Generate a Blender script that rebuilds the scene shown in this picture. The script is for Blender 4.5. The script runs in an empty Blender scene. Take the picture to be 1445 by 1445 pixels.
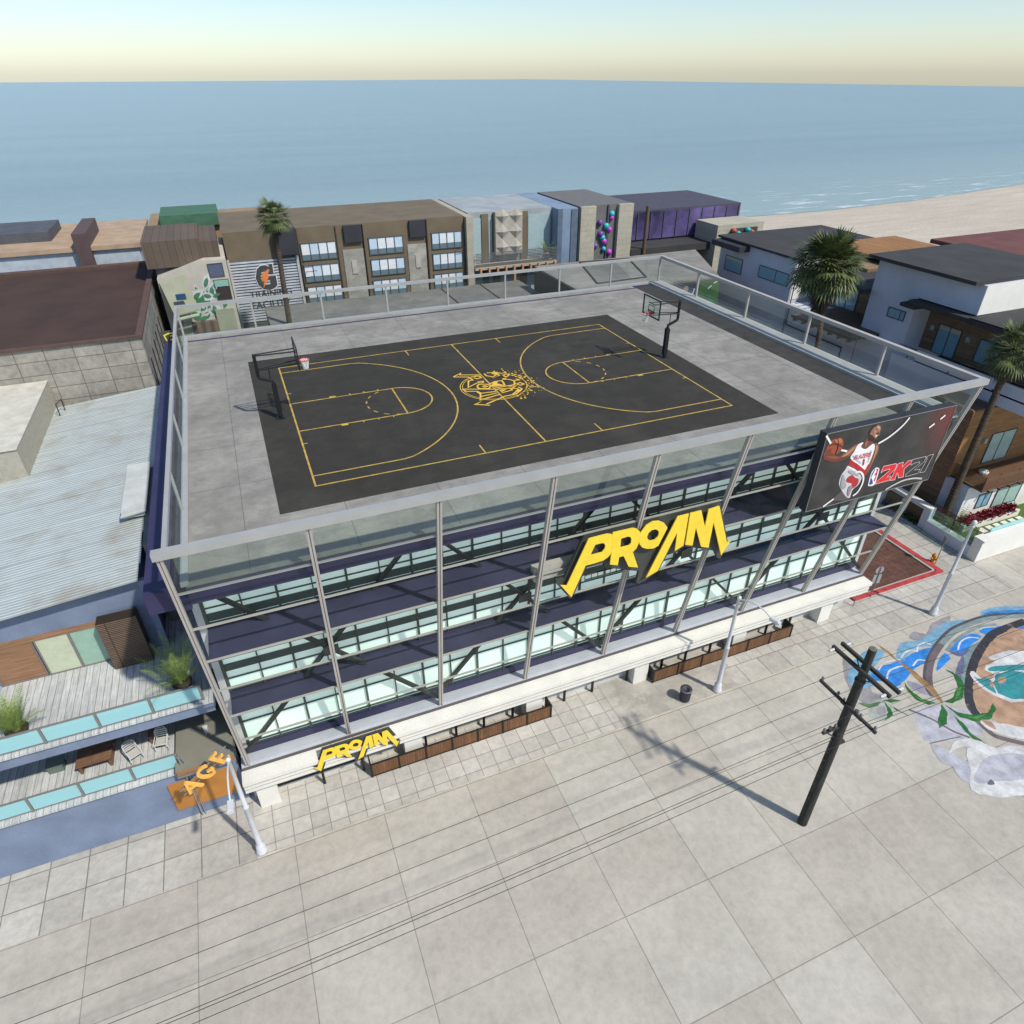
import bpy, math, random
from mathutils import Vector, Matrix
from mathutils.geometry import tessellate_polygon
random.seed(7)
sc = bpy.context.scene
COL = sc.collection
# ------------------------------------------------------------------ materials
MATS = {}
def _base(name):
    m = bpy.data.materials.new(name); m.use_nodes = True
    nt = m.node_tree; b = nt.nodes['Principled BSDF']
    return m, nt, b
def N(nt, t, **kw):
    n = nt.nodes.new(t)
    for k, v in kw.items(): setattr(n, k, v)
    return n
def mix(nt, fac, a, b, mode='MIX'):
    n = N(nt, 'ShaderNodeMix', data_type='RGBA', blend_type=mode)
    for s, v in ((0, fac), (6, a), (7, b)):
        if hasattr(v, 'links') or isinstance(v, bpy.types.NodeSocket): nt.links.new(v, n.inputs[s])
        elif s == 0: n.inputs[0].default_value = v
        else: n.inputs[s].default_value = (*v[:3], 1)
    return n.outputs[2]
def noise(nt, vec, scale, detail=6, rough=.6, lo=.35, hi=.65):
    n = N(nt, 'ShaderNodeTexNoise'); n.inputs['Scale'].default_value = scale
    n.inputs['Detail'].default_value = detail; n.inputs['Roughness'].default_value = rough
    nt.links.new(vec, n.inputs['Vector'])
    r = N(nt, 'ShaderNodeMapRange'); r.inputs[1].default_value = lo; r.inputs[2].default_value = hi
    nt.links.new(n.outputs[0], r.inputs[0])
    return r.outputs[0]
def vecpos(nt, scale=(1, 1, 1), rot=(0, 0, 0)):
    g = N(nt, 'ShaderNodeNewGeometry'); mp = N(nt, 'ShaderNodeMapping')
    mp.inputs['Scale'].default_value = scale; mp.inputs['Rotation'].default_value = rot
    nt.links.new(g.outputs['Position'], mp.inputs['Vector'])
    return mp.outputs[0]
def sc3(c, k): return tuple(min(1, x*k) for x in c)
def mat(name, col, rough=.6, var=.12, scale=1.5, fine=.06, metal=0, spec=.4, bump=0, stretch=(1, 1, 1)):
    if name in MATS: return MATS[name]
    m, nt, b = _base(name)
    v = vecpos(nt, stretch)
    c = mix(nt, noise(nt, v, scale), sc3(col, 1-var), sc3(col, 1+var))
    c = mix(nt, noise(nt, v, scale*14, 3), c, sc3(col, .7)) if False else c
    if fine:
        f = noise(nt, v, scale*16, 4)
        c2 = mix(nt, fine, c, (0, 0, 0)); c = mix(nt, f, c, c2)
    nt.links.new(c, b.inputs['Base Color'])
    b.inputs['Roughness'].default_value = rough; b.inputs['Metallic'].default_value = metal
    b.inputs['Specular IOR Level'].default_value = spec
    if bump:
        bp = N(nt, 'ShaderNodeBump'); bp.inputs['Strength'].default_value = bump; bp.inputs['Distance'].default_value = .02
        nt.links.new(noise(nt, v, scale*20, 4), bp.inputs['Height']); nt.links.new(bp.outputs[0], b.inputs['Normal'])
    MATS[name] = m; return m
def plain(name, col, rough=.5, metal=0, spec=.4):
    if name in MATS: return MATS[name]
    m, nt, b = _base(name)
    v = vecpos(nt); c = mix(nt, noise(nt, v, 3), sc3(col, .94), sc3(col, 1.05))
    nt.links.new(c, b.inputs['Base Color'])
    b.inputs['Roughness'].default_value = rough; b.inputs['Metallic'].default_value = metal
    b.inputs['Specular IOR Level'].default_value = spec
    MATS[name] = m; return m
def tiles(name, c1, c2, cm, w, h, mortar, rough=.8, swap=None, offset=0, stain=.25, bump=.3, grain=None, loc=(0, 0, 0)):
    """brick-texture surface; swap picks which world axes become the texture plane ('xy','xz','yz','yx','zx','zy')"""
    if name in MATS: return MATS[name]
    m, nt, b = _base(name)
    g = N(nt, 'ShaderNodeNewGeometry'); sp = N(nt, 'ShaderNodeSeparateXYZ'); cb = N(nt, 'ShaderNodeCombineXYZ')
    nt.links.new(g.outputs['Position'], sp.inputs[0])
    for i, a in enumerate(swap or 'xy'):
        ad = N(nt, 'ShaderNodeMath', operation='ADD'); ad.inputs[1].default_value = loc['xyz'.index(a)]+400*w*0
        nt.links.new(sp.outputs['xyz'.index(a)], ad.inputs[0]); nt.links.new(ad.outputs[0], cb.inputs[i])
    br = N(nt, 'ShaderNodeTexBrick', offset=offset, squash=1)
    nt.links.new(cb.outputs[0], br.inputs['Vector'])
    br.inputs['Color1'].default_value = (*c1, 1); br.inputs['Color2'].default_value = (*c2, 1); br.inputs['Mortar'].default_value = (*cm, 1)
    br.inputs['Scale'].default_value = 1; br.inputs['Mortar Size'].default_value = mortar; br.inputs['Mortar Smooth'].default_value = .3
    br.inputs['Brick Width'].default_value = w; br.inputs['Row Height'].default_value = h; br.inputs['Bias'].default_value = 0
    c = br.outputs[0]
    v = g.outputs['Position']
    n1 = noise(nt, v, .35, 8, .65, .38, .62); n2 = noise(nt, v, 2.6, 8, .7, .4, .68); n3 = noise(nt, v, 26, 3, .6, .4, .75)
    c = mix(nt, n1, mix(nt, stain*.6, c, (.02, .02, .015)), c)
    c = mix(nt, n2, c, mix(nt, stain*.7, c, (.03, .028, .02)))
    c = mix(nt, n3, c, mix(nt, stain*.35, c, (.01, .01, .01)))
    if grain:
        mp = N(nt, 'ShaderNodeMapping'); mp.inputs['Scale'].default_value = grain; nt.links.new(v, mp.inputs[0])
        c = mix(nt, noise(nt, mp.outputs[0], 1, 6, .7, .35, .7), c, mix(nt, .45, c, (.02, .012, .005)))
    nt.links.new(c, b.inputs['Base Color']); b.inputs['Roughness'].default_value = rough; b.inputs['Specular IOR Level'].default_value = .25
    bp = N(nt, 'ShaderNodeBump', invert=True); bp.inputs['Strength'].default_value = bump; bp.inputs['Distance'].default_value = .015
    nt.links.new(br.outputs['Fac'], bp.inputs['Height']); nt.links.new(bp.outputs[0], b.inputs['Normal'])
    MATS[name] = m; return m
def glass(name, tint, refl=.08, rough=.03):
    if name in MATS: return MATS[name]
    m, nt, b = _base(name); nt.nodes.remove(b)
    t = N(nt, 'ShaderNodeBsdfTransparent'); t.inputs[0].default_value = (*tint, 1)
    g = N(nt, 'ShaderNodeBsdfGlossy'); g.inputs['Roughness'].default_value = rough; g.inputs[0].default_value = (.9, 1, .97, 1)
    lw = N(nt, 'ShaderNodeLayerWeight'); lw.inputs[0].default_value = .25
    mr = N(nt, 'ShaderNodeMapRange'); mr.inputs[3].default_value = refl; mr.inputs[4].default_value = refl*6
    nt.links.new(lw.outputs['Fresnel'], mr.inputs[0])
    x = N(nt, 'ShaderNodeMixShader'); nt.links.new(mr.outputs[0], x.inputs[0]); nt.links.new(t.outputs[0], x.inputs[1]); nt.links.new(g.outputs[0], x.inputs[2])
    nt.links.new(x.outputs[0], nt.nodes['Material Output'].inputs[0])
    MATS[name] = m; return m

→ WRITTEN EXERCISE
Copy out each line exactly, without the pictures.

→ COMPLETE ANSWER
Generate a Blender script that rebuilds the scene shown in this picture. The script is for Blender 4.5. The script runs in an empty Blender scene. Take the picture to be 1445 by 1445 pixels.
import bpy, math, random
from mathutils import Vector, Matrix
from mathutils.geometry import tessellate_polygon
random.seed(7)
sc = bpy.context.scene
COL = sc.collection
# ------------------------------------------------------------------ materials
MATS = {}
def _base(name):
    m = bpy.data.materials.new(name); m.use_nodes = True
    nt = m.node_tree; b = nt.nodes['Principled BSDF']
    return m, nt, b
def N(nt, t, **kw):
    n = nt.nodes.new(t)
    for k, v in kw.items(): setattr(n, k, v)
    return n
def mix(nt, fac, a, b, mode='MIX'):
    n = N(nt, 'ShaderNodeMix', data_type='RGBA', blend_type=mode)
    for s, v in ((0, fac), (6, a), (7, b)):
        if hasattr(v, 'links') or isinstance(v, bpy.types.NodeSocket): nt.links.new(v, n.inputs[s])
        elif s == 0: n.inputs[0].default_value = v
        else: n.inputs[s].default_value = (*v[:3], 1)
    return n.outputs[2]
def noise(nt, vec, scale, detail=6, rough=.6, lo=.35, hi=.65):
    n = N(nt, 'ShaderNodeTexNoise'); n.inputs['Scale'].default_value = scale
    n.inputs['Detail'].default_value = detail; n.inputs['Roughness'].default_value = rough
    nt.links.new(vec, n.inputs['Vector'])
    r = N(nt, 'ShaderNodeMapRange'); r.inputs[1].default_value = lo; r.inputs[2].default_value = hi
    nt.links.new(n.outputs[0], r.inputs[0])
    return r.outputs[0]
def vecpos(nt, scale=(1, 1, 1), rot=(0, 0, 0)):
    g = N(nt, 'ShaderNodeNewGeometry'); mp = N(nt, 'ShaderNodeMapping')
    mp.inputs['Scale'].default_value = scale; mp.inputs['Rotation'].default_value = rot
    nt.links.new(g.outputs['Position'], mp.inputs['Vector'])
    return mp.outputs[0]
def sc3(c, k): return tuple(min(1, x*k) for x in c)
def mat(name, col, rough=.6, var=.12, scale=1.5, fine=.06, metal=0, spec=.4, bump=0, stretch=(1, 1, 1)):
    if name in MATS: return MATS[name]
    m, nt, b = _base(name)
    v = vecpos(nt, stretch)
    c = mix(nt, noise(nt, v, scale), sc3(col, 1-var), sc3(col, 1+var))
    c = mix(nt, noise(nt, v, scale*14, 3), c, sc3(col, .7)) if False else c
    if fine:
        f = noise(nt, v, scale*16, 4)
        c2 = mix(nt, fine, c, (0, 0, 0)); c = mix(nt, f, c, c2)
    nt.links.new(c, b.inputs['Base Color'])
    b.inputs['Roughness'].default_value = rough; b.inputs['Metallic'].default_value = metal
    b.inputs['Specular IOR Level'].default_value = spec
    if bump:
        bp = N(nt, 'ShaderNodeBump'); bp.inputs['Strength'].default_value = bump; bp.inputs['Distance'].default_value = .02
        nt.links.new(noise(nt, v, scale*20, 4), bp.inputs['Height']); nt.links.new(bp.outputs[0], b.inputs['Normal'])
    MATS[name] = m; return m
def plain(name, col, rough=.5, metal=0, spec=.4):
    if name in MATS: return MATS[name]
    m, nt, b = _base(name)
    v = vecpos(nt); c = mix(nt, noise(nt, v, 3), sc3(col, .94), sc3(col, 1.05))
    nt.links.new(c, b.inputs['Base Color'])
    b.inputs['Roughness'].default_value = rough; b.inputs['Metallic'].default_value = metal
    b.inputs['Specular IOR Level'].default_value = spec
    MATS[name] = m; return m
def tiles(name, c1, c2, cm, w, h, mortar, rough=.8, swap=None, offset=0, stain=.25, bump=.3, grain=None, loc=(0, 0, 0)):
    """brick-texture surface; swap picks which world axes become the texture plane ('xy','xz','yz','yx','zx','zy')"""
    if name in MATS: return MATS[name]
    m, nt, b = _base(name)
    g = N(nt, 'ShaderNodeNewGeometry'); sp = N(nt, 'ShaderNodeSeparateXYZ'); cb = N(nt, 'ShaderNodeCombineXYZ')
    nt.links.new(g.outputs['Position'], sp.inputs[0])
    for i, a in enumerate(swap or 'xy'):
        ad = N(nt, 'ShaderNodeMath', operation='ADD'); ad.inputs[1].default_value = loc['xyz'.index(a)]+400*w*0
        nt.links.new(sp.outputs['xyz'.index(a)], ad.inputs[0]); nt.links.new(ad.outputs[0], cb.inputs[i])
    br = N(nt, 'ShaderNodeTexBrick', offset=offset, squash=1)
    nt.links.new(cb.outputs[0], br.inputs['Vector'])
    br.inputs['Color1'].default_value = (*c1, 1); br.inputs['Color2'].default_value = (*c2, 1); br.inputs['Mortar'].default_value = (*cm, 1)
    br.inputs['Scale'].default_value = 1; br.inputs['Mortar Size'].default_value = mortar; br.inputs['Mortar Smooth'].default_value = .3
    br.inputs['Brick Width'].default_value = w; br.inputs['Row Height'].default_value = h; br.inputs['Bias'].default_value = 0
    c = br.outputs[0]
    v = g.outputs['Position']
    n1 = noise(nt, v, .35, 8, .65, .38, .62); n2 = noise(nt, v, 2.6, 8, .7, .4, .68); n3 = noise(nt, v, 26, 3, .6, .4, .75)
    c = mix(nt, n1, mix(nt, stain*.6, c, (.02, .02, .015)), c)
    c = mix(nt, n2, c, mix(nt, stain*.7, c, (.03, .028, .02)))
    c = mix(nt, n3, c, mix(nt, stain*.35, c, (.01, .01, .01)))
    if grain:
        mp = N(nt, 'ShaderNodeMapping'); mp.inputs['Scale'].default_value = grain; nt.links.new(v, mp.inputs[0])
        c = mix(nt, noise(nt, mp.outputs[0], 1, 6, .7, .35, .7), c, mix(nt, .45, c, (.02, .012, .005)))
    nt.links.new(c, b.inputs['Base Color']); b.inputs['Roughness'].default_value = rough; b.inputs['Specular IOR Level'].default_value = .25
    bp = N(nt, 'ShaderNodeBump', invert=True); bp.inputs['Strength'].default_value = bump; bp.inputs['Distance'].default_value = .015
    nt.links.new(br.outputs['Fac'], bp.inputs['Height']); nt.links.new(bp.outputs[0], b.inputs['Normal'])
    MATS[name] = m; return m
def glass(name, tint, refl=.08, rough=.03):
    if name in MATS: return MATS[name]
    m, nt, b = _base(name); nt.nodes.remove(b)
    t = N(nt, 'ShaderNodeBsdfTransparent'); t.inputs[0].default_value = (*tint, 1)
    g = N(nt, 'ShaderNodeBsdfGlossy'); g.inputs['Roughness'].default_value = rough; g.inputs[0].default_value = (.9, 1, .97, 1)
    lw = N(nt, 'ShaderNodeLayerWeight'); lw.inputs[0].default_value = .25
    mr = N(nt, 'ShaderNodeMapRange'); mr.inputs[3].default_value = refl; mr.inputs[4].default_value = refl*6
    nt.links.new(lw.outputs['Fresnel'], mr.inputs[0])
    x = N(nt, 'ShaderNodeMixShader'); nt.links.new(mr.outputs[0], x.inputs[0]); nt.links.new(t.outputs[0], x.inputs[1]); nt.links.new(g.outputs[0], x.inputs[2])
    nt.links.new(x.outputs[0], nt.nodes['Material Output'].inputs[0])
    MATS[name] = m; return m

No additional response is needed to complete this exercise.